Quant au fond des résultats de la Conférence, on peut synthétiser l’essentiel des résolutions finales comme suit :
– Un rappel aux belligérants qu’il ne peut y avoir de solutions militaires au conflit, d’où l’obligation de recourir à des négociations pour négocier une sortie pacifique à la crise,
– Des négociations pacifiques nécessitent comme préalable, la consolidation du cessez-le feu en vigueur depuis le 12 janvier dernier, suite à quoi l’ONU envisagerait le déploiement en Libye d’un Comité qui serait chargé de veiller au respect de ce cessez-le feu,
– L’engagement des différentes parties (!) à cesser toute intervention et ingérence militaires en Libye.
Ces dispositions, objet des résolutions finales de la conférence, suscitent les précisions suivantes :
1. S’agissant juste d’une réitération, pour une énième fois, d’une déclaration de bonne intention sans suite ni obligation concrète, le premier point ne nécessite pas de commentaire.

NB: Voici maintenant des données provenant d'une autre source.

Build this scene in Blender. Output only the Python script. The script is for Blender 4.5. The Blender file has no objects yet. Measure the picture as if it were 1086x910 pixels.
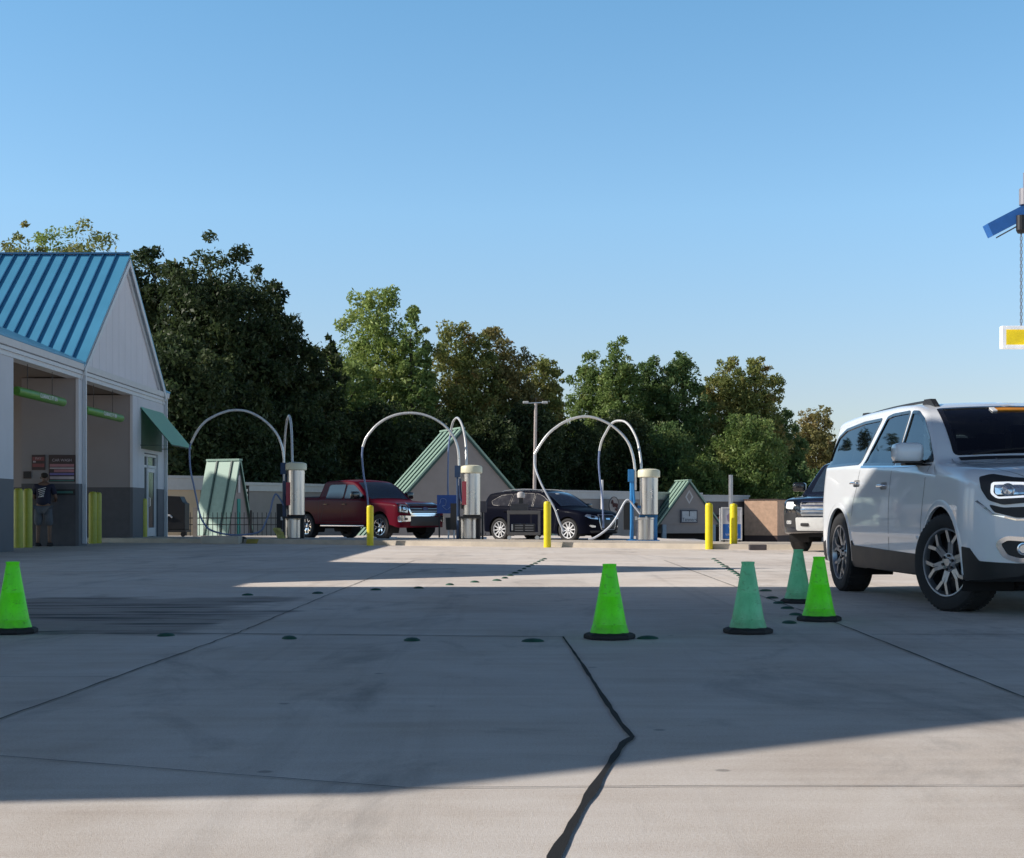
import bpy, bmesh, math, random
import numpy as np
from mathutils import Vector, Matrix, geometry
from mathutils.bvhtree import BVHTree
random.seed(7); rng = np.random.default_rng(7)
PI = math.pi
scene = bpy.context.scene
COL = scene.collection
F, HZ, CX, CAMZ = 1550.0, 544.0, 543.0, 0.78
def at(px, py, Y):
    """measurement helper: photo position and a chosen distance -> metres"""
    return Vector(((px-CX)*Y/F, Y, CAMZ-(py-HZ)*Y/F))
def gx(px, Y): return (px-CX)*Y/F
def sm(a, b, x):
    t = min(1, max(0, (x-a)/(b-a))); return t*t*(3-2*t)
def gz(x, y):
    z = -0.07*sm(38.5, 43, y)
    k = 13.5*sm(4.5, 7.5, x)
    z += -2.0*sm(55-k, 63-k, y)
    return z

# ------------------------------------------------------------------ materials
MATS = {}
def newmat(name):
    m = bpy.data.materials.new(name); m.use_nodes = True
    nt = m.node_tree; b = nt.nodes['Principled BSDF']
    return m, nt, b
def ramp(nt, fac, stops):
    r = nt.nodes.new('ShaderNodeValToRGB')
    els = r.color_ramp.elements
    els[0].position, els[0].color = stops[0][0], (*stops[0][1], 1)
    els[1].position, els[1].color = stops[-1][0], (*stops[-1][1], 1)
    for p, c in stops[1:-1]:
        e = els.new(p); e.color = (*c, 1)
    nt.links.new(fac, r.inputs[0]); return r.outputs[0]
def noise(nt, vec, scale, detail=4, rough=.55, dist=0):
    n = nt.nodes.new('ShaderNodeTexNoise'); n.inputs['Scale'].default_value = scale
    n.inputs['Detail'].default_value = detail; n.inputs['Roughness'].default_value = rough
    n.inputs['Distortion'].default_value = dist
    if vec is not None: nt.links.new(vec, n.inputs['Vector'])
    return n.outputs['Fac']
def mapping(nt, scale=(1,1,1), src='Object'):
    tc = nt.nodes.new('ShaderNodeTexCoord'); mp = nt.nodes.new('ShaderNodeMapping')
    mp.inputs['Scale'].default_value = scale
    nt.links.new(tc.outputs[src], mp.inputs['Vector']); return mp.outputs[0]
def mixc(nt, fac, a, b, mode='MIX'):
    m = nt.nodes.new('ShaderNodeMix'); m.data_type = 'RGBA'; m.blend_type = mode
    for s, v in ((m.inputs[0], fac), (m.inputs[6], a), (m.inputs[7], b)):
        if hasattr(v, 'is_output'): nt.links.new(v, s)
        elif isinstance(v, (int, float)): s.default_value = v
        else: s.default_value = (*v, 1)
    return m.outputs[2]
def mathn(nt, op, a, b=0.0, clamp=False):
    m = nt.nodes.new('ShaderNodeMath'); m.operation = op; m.use_clamp = clamp
    for s, v in ((m.inputs[0], a), (m.inputs[1], b)):
        if hasattr(v, 'is_output'): nt.links.new(v, s)
        else: s.default_value = v
    return m.outputs[0]
def simple(name, col, rough=.6, metal=0, var=.12, scale=6, bump=0, coat=0, spec=.5, emit=0):
    if name in MATS: return MATS[name]
    m, nt, b = newmat(name)
    v = mapping(nt)
    n = noise(nt, v, scale, 5)
    dark = tuple(c*(1-var) for c in col); lite = tuple(min(1, c*(1+var)) for c in col)
    c = ramp(nt, n, [(.3, dark), (.7, lite)])
    nt.links.new(c, b.inputs['Base Color'])
    r = mathn(nt, 'MULTIPLY_ADD', n, .16); nt.nodes[-1].inputs[2].default_value = rough-.08
    nt.links.new(r, b.inputs['Roughness'])
    b.inputs['Metallic'].default_value = metal
    b.inputs['Coat Weight'].default_value = coat; b.inputs['Coat Roughness'].default_value = .04
    b.inputs['Specular IOR Level'].default_value = spec
    if bump:
        bp = nt.nodes.new('ShaderNodeBump'); bp.inputs['Strength'].default_value = bump; bp.inputs['Distance'].default_value = .02
        nt.links.new(noise(nt, v, scale*8, 3), bp.inputs['Height']); nt.links.new(bp.outputs[0], b.inputs['Normal'])
    if emit:
        nt.links.new(c, b.inputs['Emission Color']); b.inputs['Emission Strength'].default_value = emit
    MATS[name] = m; return m
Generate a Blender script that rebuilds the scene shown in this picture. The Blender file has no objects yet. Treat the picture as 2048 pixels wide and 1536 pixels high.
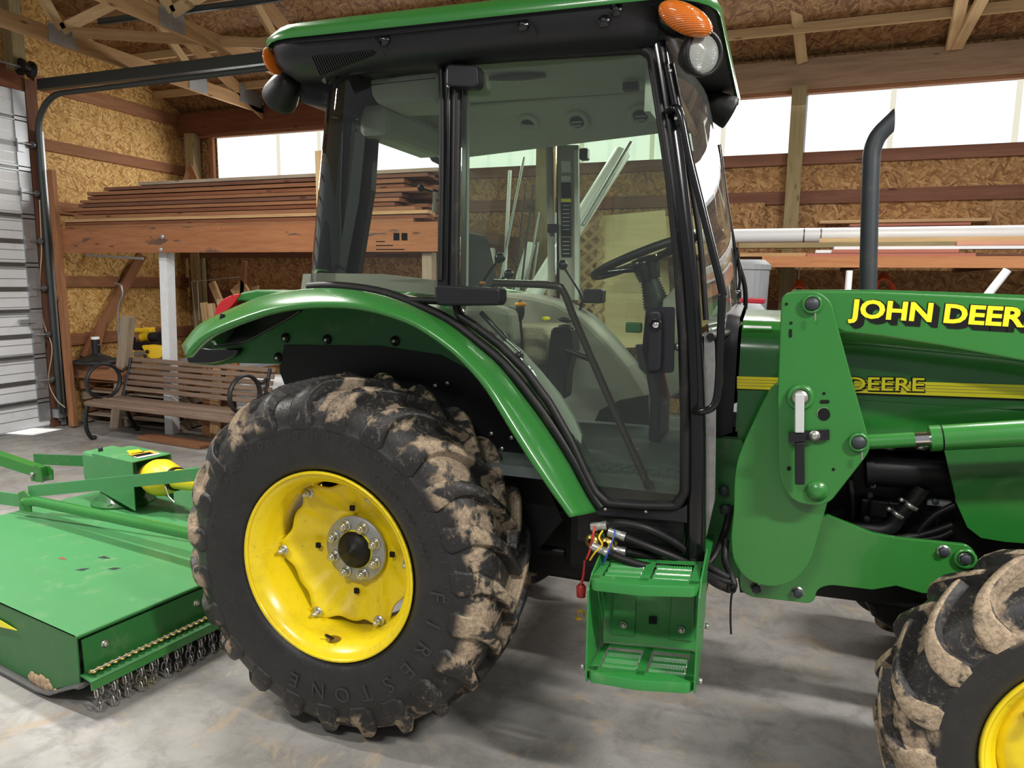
import bpy, bmesh, math, random
import numpy as np
from mathutils import Vector, Matrix, Euler
random.seed(7)
sc = bpy.context.scene
col = sc.collection
R = math.radians
# ------------------------------------------------------------------ camera
FPX, H = 1419.0, 1.771                      # focal length in pixels of a 2048 px wide frame, eye height
YAW, PITCH, ROLL = R(-20.3), R(-8.14), R(0.706)
def _cam():
    cy, sy = math.cos(YAW), math.sin(YAW)
    f = np.array([sy*math.cos(PITCH), cy*math.cos(PITCH), math.sin(PITCH)])
    r = np.array([cy, -sy, 0.0]); u = np.cross(r, f)
    return r*math.cos(ROLL)+u*math.sin(ROLL), -r*math.sin(ROLL)+u*math.cos(ROLL), f
CR, CU, CF = _cam()
cd = bpy.data.cameras.new('camera'); cam = bpy.data.objects.new('camera', cd); col.objects.link(cam)
cd.sensor_width = 36.0; cd.lens = FPX/2048*36.0; cd.clip_start = 0.05; cd.clip_end = 100
cam.matrix_world = Matrix(((CR[0], CU[0], -CF[0], 0), (CR[1], CU[1], -CF[1], 0), (CR[2], CU[2], -CF[2], H), (0, 0, 0, 1)))
sc.camera = cam
# ------------------------------------------------------------------ light and exposure
sc.view_settings.view_transform = 'Standard'; sc.view_settings.look = 'None'
sc.view_settings.gamma = 1; sc.view_settings.use_curve_mapping = False
sc.view_settings.exposure = EXPOSURE = 0.5
w = bpy.data.worlds.new('world'); sc.world = w; w.use_nodes = True
w.node_tree.nodes['Background'].inputs[0].default_value = (0.94, 0.96, 1.0, 1)
w.node_tree.nodes['Background'].inputs[1].default_value = 0.21
def area(name, loc, size, energy, target, colr=(1, 1, 1)):
    d = bpy.data.lights.new(name, 'AREA'); d.shape = 'RECTANGLE'; d.size, d.size_y = size; d.energy = energy; d.color = colr
    o = bpy.data.objects.new(name, d); col.objects.link(o); o.location = loc
    o.rotation_euler = (Vector(target)-Vector(loc)).to_track_quat('-Z', 'Y').to_euler(); return o
# the two rows of fluorescent fixtures under the trusses (their housings are built further down)
LAMPS = [((-0.9, -1.3, 4.2), 0.0), ((2.6, 0.6, 4.0), 0.0), ((-5.0, 1.4, 3.8), 0.0), ((-3.4, 3.1, 3.9), 0.0), ((1.4, 4.0, 4.1), 0.0)]
LAMP_W = [80, 195, 125, 90, 80]
for (l, a), e in zip(LAMPS, LAMP_W):
    area('shop_lamp_light', (l[0], l[1], l[2]-0.06), (1.2, 0.16), e, (l[0], l[1]+0.15, 0), (1, 0.97, 0.92))
# daylight entering through the translucent panels of the back wall
area('daylight', (-4.5, 8.0, 3.42), (5.6, 0.5), 60, (-4.5, 4.0, 2.0), (1.0, 0.98, 0.93))
area('daylight', (1.0, 8.0, 3.42), (4.6, 0.5), 60, (1.0, 4.0, 2.0), (1.0, 0.98, 0.93))
sp = bpy.data.lights.new('sun_under_door', 'SPOT'); sp.energy = 2500; sp.spot_size = R(8); sp.shadow_soft_size = 0.02
so = bpy.data.objects.new('sun_under_door', sp); col.objects.link(so); so.location = (-10.4, 5.1, 0.5)
so.rotation_euler = (Vector((-7.95, 5.62, 0.0))-Vector(so.location)).to_track_quat('-Z', 'Y').to_euler()

# ------------------------------------------------------------------ pixels to space (frame of 2048 x 1536)
def ray(px, py): return (px-1024)/FPX*CR-(py-768)/FPX*CU+CF
def U(px, py, Y=None, Z=None, X=None):
    d = ray(px, py)
    s = Y/d[1] if Y is not None else ((Z-H)/d[2] if Z is not None else X/d[0])
    return Vector((d[0]*s, d[1]*s, d[2]*s+H))
def CY(z): return 2.35+0.045*(z-1.0)          # near side plane of the cab leans in towards the roof
def S(px, py, off=0.0):
    d = ray(px, py); s = (2.35+off+0.045*(H-1.0))/(d[1]-0.045*d[2])
    return Vector((d[0]*s, d[1]*s, d[2]*s+H))
YC = 3.05                                     # the tractor's middle plane
def mir(p): return Vector((p[0], 2*YC-p[1], p[2]))

# ------------------------------------------------------------------ mesh collector
WL = {}
class MB:
    def __init__(s): s.v = []; s.f = []; s.m = []; s.s = []
    def add(s, vs, fs, mat, smooth=False):
        n = len(s.v); s.v += [tuple(v) for v in vs]
        for f in fs: s.f.append([i+n for i in f]); s.m.append(mat); s.s.append(smooth)
        return s
    def box(s, c, d, mat, rot=None):
        x, y, z = d[0]/2, d[1]/2, d[2]/2; c = Vector(c); vs = []
        for a, b, e in ((-x,-y,-z),(x,-y,-z),(x,y,-z),(-x,y,-z),(-x,-y,z),(x,-y,z),(x,y,z),(-x,y,z)):
            p = Vector((a, b, e)); p = (rot @ p if rot is not None else p)+c; vs.append(p)
        return s.add(vs, [(0,3,2,1),(4,5,6,7),(0,1,5,4),(1,2,6,5),(2,3,7,6),(3,0,4,7)], mat)
    def bb(s, a, b, mat):                      # box by two corners
        return s.box([(a[i]+b[i])/2 for i in range(3)], [abs(a[i]-b[i]) for i in range(3)], mat)
    def prism(s, pts, a0, a1, mat, axis='y'):
        def P(p, a): return (p[0], a, p[1]) if axis == 'y' else ((a, p[0], p[1]) if axis == 'x' else (p[0], p[1], a))
        n = len(pts); vs = [P(p, a0) for p in pts]+[P(p, a1) for p in pts]
        fs = [list(range(n)), list(range(2*n-1, n-1, -1))]+[(i, n+i, n+(i+1) % n, (i+1) % n) for i in range(n)]
        return s.add(vs, fs, mat)
    def slab(s, pts, nrm, mat):                # polygon of 3D points given thickness along nrm
        n = len(pts); q = [Vector(p)+Vector(nrm) for p in pts]
        fs = [list(range(n)), list(range(2*n-1, n-1, -1))]+[(i, n+i, n+(i+1) % n, (i+1) % n) for i in range(n)]
        return s.add(list(pts)+q, fs, mat)
    def grid(s, rows, mat, closed=False, smooth=True, closev=False):
        n = len(rows[0]); vs = [p for r in rows for p in r]; fs = []
        for i in range(len(rows)-(0 if closev else 1)):
            i2 = (i+1) % len(rows)
            for j in range(n-(0 if closed else 1)):
                j2 = (j+1) % n; fs.append((i*n+j, i*n+j2, i2*n+j2, i2*n+j))
        return s.add(vs, fs, mat, smooth)
    def tube(s, path, r, mat, n=10, flat=None, cap=True, up=None):
        path = [Vector(p) for p in path]; rows = []
        pv = None
        for i, p in enumerate(path):
            t = (path[min(i+1, len(path)-1)]-path[max(i-1, 0)]).normalized()
            if pv is None:
                a = Vector(up) if up else (Vector((0, 0, 1)) if abs(t.z) < 0.9 else Vector((1, 0, 0)))
                u = t.cross(a).normalized()
            else: u = (pv-t*pv.dot(t)).normalized()
            pv = u; v = t.cross(u); rr = r[i] if isinstance(r, (list, tuple)) else r
            ra, rb = (rr, rr) if flat is None else (rr, flat)
            rows.append([p+u*ra*math.cos(k*2*math.pi/n)+v*rb*math.sin(k*2*math.pi/n) for k in range(n)])
        s.grid(rows, mat, closed=True)
        if cap:
            s.add(rows[0], [list(range(n-1, -1, -1))], mat); s.add(rows[-1], [list(range(n))], mat)
        return s
    def lathe(s, prof, c, axis, mat, n=32, a0=0, a1=2*math.pi, capped=False):
        ax = Vector(axis).normalized(); u = ax.orthogonal().normalized(); v = ax.cross(u); c = Vector(c)
        rows = []; full = abs(a1-a0) > 6.28
        for r, h in prof:
            rows.append([c+ax*h+(u*math.cos(a0+(a1-a0)*k/n)+v*math.sin(a0+(a1-a0)*k/n))*r for k in range(n if full else n+1)])
        s.grid(rows, mat, closed=full)
        if capped: s.add(rows[-1], [list(range(len(rows[-1])))], mat); s.add(rows[0], [list(range(len(rows[0])-1, -1, -1))], mat)
        return s
    def bolt(s, c, axis, r, h, mat, n=6):
        return s.lathe([(0, 0), (r, 0), (r, h*0.8), (r*0.8, h), (0, h)], c, axis, mat, n=n)
    def ball(s, c, r, mat, n=12, sx=1, sy=1, sz=1):
        rows = []
        for i in range(n+1):
            a = -math.pi/2+math.pi*i/n
            rows.append([(c[0]+sx*r*math.cos(a)*math.cos(2*math.pi*k/(2*n)), c[1]+sy*r*math.cos(a)*math.sin(2*math.pi*k/(2*n)), c[2]+sz*r*math.sin(a)) for k in range(2*n)])
        return s.grid(rows, mat, closed=True)
    def build(s, name, parent=None, bevel=0, seg=2, solid=0, label=None, origin=None, auto=True):
        V = np.array(s.v, float); lo, hi = V.min(0), V.max(0)
        o_ = np.array(origin) if origin is not None else np.array([(lo[0]+hi[0])/2, (lo[1]+hi[1])/2, lo[2]])
        me = bpy.data.meshes.new(name); me.from_pydata([tuple(v) for v in (V-o_)], [], s.f)
        names = []
        for m in s.m:
            if m not in names: names.append(m)
        for m in names: me.materials.append(MAT[m])
        for p, m, sm in zip(me.polygons, s.m, s.s): p.material_index = names.index(m); p.use_smooth = sm
        bm = bmesh.new(); bm.from_mesh(me); bmesh.ops.recalc_face_normals(bm, faces=bm.faces); bm.to_mesh(me); bm.free()
        me.update()
        o = bpy.data.objects.new(name, me); col.objects.link(o); place(o, tuple(o_), parent)
        if solid:
            m = o.modifiers.new('thick', 'SOLIDIFY'); m.thickness = solid; m.offset = 0
        if bevel:
            m = o.modifiers.new('edge', 'BEVEL'); m.width = bevel; m.segments = seg; m.limit_method = 'ANGLE'; m.angle_limit = R(40)
        if label: o['label'] = label
        return o
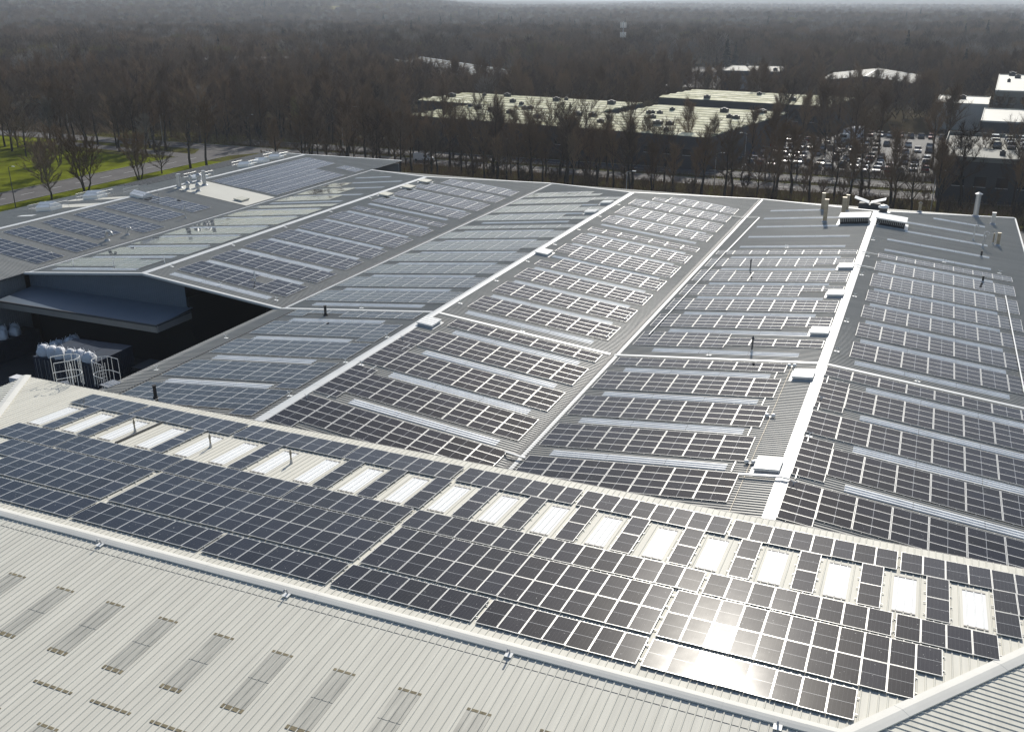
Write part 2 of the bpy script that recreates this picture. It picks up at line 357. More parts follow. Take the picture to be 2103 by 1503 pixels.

2. Rien n’indique que les deux principaux belligérants libyens, M. Essarraj et le Général Haftar, se sont engagés vis-à-vis de cette Conférence, en quoi que ce soit. Au contraire, leurs relations se compliquent encore davantage et leurs déclarations, dès le lendemain de la Conférence, se sont faites encore plus belliqueuses et de nouvelles complications et durcissements de positions surgissent. Le blocage des sites d’exportation du pétrole du côté de l’ANL, la déclaration, avec insistance, du Chef du GNA sur son « droit de recourir à toute assistance extérieure pour se défendre contre les agressions adverses », sans exclure l’intervention de combattants syriens, laissent peu de place pour espérer voir se concrétiser des démarches pacifiques suite à cette Conférence.

3. Le cessez-le feu et l’appel à la non-ingérence dans les affaires libyennes :
Il est vrai qu’un calme relatif, entrecoupé d’incidents sporadiques, règne en Libye le long des lignes de contact entre les deux camps depuis le 12 janvier dernier. Néanmoins, faut-il noter qu’il ne s’agit nullement d’un accord de cessez-le feu, négocié et formellement conclu entre les deux parties. La semaine écoulée, le Général Haftar a quitté Moscou sans signer un tel accord malgré la pression russe et turque qu’on peut imaginer.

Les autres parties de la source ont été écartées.